Prince George's stop draws college students

October 11, 2007|By David Nitkin | David Nitkin,SUN REPORTER

Iowa and New Hampshire dominate the schedules of presidential candidates these days, but voters in states that don't vote early -- such as Maryland -- want some attention, too.

That's why supporters of Barack Obama insisted that the Illinois senator make a stop in Prince George's County yesterday. The campaign obliged, making an evening rally and fundraiser at a community college the first major election-season event in a state considered more valuable for its campaign donations than its delegates or strategic spot in the primary calendar.

About 1,500 people, many of them college students, streamed into a Prince George's Community College parking lot to hear Obama deliver a stump speech thick with anti-Bush rhetoric.

"People are yearning for justice," said Obama, who had spent most of the day in New Hampshire. "They are hungry for change."

In the heart of one of the wealthiest African-American communities in the nation, Obama attracted a diverse crowd that greeted with relish his call for a new energy policy and an end to the Iraq war.

"We've got white people, we've got black people," said Maryland Attorney General Douglas F. Gansler, a co-chairman of Obama's state campaign, looking out at the audience. "We've got Muslims; we've got Jews."

What remains unclear is whether the campaign has enough votes. The most recent polling shows that Maryland mirrors national surveys, with New York Sen. Hillary Rodham Clinton holding a double-digit lead. Voters will cast ballots here Feb. 12, a week after the Super Tuesday primaries that many observers say could decide the nomination.

To build support, the Obama campaign is organizing a series of events like last night's rally, low-cost fundraisers designed to attract and mobilize younger voters. College students with identification got in last night for $15.

"The overall goal is the opportunity to allow people to see Senator Obama," said Jennifer Psaki, a spokeswoman for the campaign.

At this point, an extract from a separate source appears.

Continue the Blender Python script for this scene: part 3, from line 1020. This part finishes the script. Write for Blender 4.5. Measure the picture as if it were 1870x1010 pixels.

The sophistication of the Obama campaign was on display at the table where volunteers were sold $20 T-shirts and $3 buttons as if at a rock concert. A shirt with Obama's face sold out; "ObamaMama" and "Got Hope?" varieties were also popular.

Purchasers had to fill out a donation form to buy a shirt, ensuring that the campaign was in compliance with finance laws -- but also providing names, e-mail addresses and telephone numbers for follow-ups.

Several of the students in attendance said that while they were inclined to support Obama, they came with open minds.

"He's definitely appealing to college students. He's doing things to reach us, and that's appreciated," said Trisha Chakraborty, 18, a freshman at the Johns Hopkins University who drove 40 miles south with several classmates.

"I'm looking for someone fresh and new, who's not jaded by the process," she said.

Obama addressed that theme during a 38-minute speech that began as the sun was setting, noting concerns that as a 45-year-old, first-term senator, he might lack the experience to be president.

"A long resume doesn't guarantee good judgment," said Obama, referring to military decisions of Vice President Dick Cheney and former Defense Secretary Donald H. Rumsfeld.

Andrew Frett, 18, who drove 2 1/2 hours from the University of Maryland Eastern Shore, called Obama's speech "profound."

But the senator missed an opportunity to fire up younger audience members by talking about how to make a college education more affordable, he said.

"He could have talked about that more," Frett said.

The Obama campaign would not provide an estimate of the amount of money raised last night. After the outdoor rally, Obama retreated inside for a reception with wealthier donors, who paid at least $1,000 for the more intimate encounter.